Odaklandıkları tek konu, süregiden emperyalist kapışmada avantajı rakibine kaptırmamak ve en büyük parçayı kapabilmektir. Bundan dolayı da, Gazze denilen küçücük sahil şeridine sıkıştırılmış 1,5 milyon insan, ortaçağın vahşetini andıran bir kuşatma altında inliyor; yiyecek ve ilaç sıkıntısı çekiyor. Elektriği, içme suyu olmayan, çocukların okula gidemediği, hastaların tedavi edilemediği Gazze’de bunlar yetmezmiş gibi İsrail ordusunun yolladığı bombalarla, roketlerle, tanklarla insanlar katlediliyor. Modern çağın en zalimlerinden aynı İsrail devleti, Batı Şeria’da da Yahudi yerleşimciler aracılığıyla işgalin sınırlarını sürekli genişletiyor. Filistinli köylülerin topraklarına el koyuyor, onları göçmenliğe ve mülteciliğe zorluyor. Ellerindeki bir avuç topraklarını da kaybeden bu yoksul insanlar, Lübnan’a, Ürdün’e ya da bir başka ülkeye göç etmek zorunda kalıyor ve mülteci kamplarında sefil bir hayat sürmek zorunda bırakılıyorlar.
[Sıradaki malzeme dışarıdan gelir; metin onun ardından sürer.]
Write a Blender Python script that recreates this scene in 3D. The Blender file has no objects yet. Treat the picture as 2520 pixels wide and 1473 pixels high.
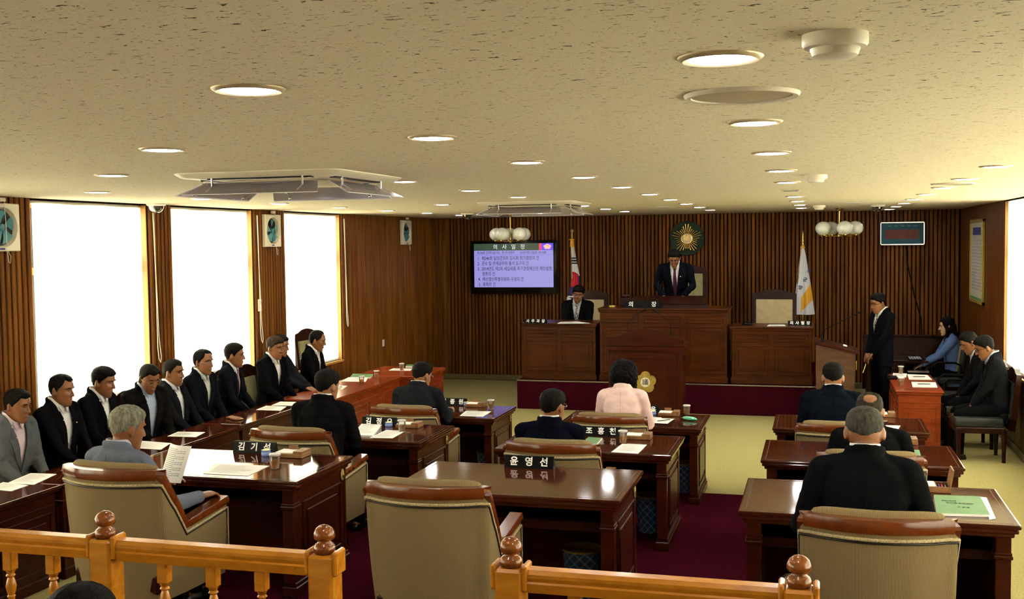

Filistin halkı böylesine acılarla sefalet içinde kıvranırken, “şer ekseni”nin asıl başı ABD emperyalizminin Gibbs ve Crowley gibi temsilcileri de, katil İsrail devletine verdiği koşulsuz desteği pervasızca açıklıyorlar. Sıra Tibet veya Myanmar gibi ülkelere geldiğinde büyük bir ikiyüzlülükle timsah gözyaşları döken diğer emperyalist güçler ise, ya açıktan destekleyerek ya da sessiz kalarak ABD emperyalizminin çizgisini onaylıyor, katliamcı İsrail devletinin yaptıklarına göz yumuyorlar. Çünkü onların çıkarları da ABD’ninkiyle örtüşüyor.

Ortadoğu’nun bir kısmı gözümüzün önünde emperyalist savaşın alevleriyle kavrulurken ve yangın geri kalan bölgelere sıçramak üzereyken, çeşitli kesimlerden burjuva ideologları ve politikacıları, kulağımıza, “barış için şunlar yapılmalı” teranesini fısıldıyorlar. Oysa hepsi de çok iyi biliyor ki, ne ABD emperyalizmi ne de onun bölgedeki uzantısı konumunda olan İsrail kapitalizmi barış istiyor. Ortadoğu’daki dengeleri bozmak üzere Afganistan ve Irak’ı işgal etmiş olan bizzat ABD’dir. Filistin meselesi de yıllardır ABD emperyalizminin politikaları yüzünden çözülememektedir.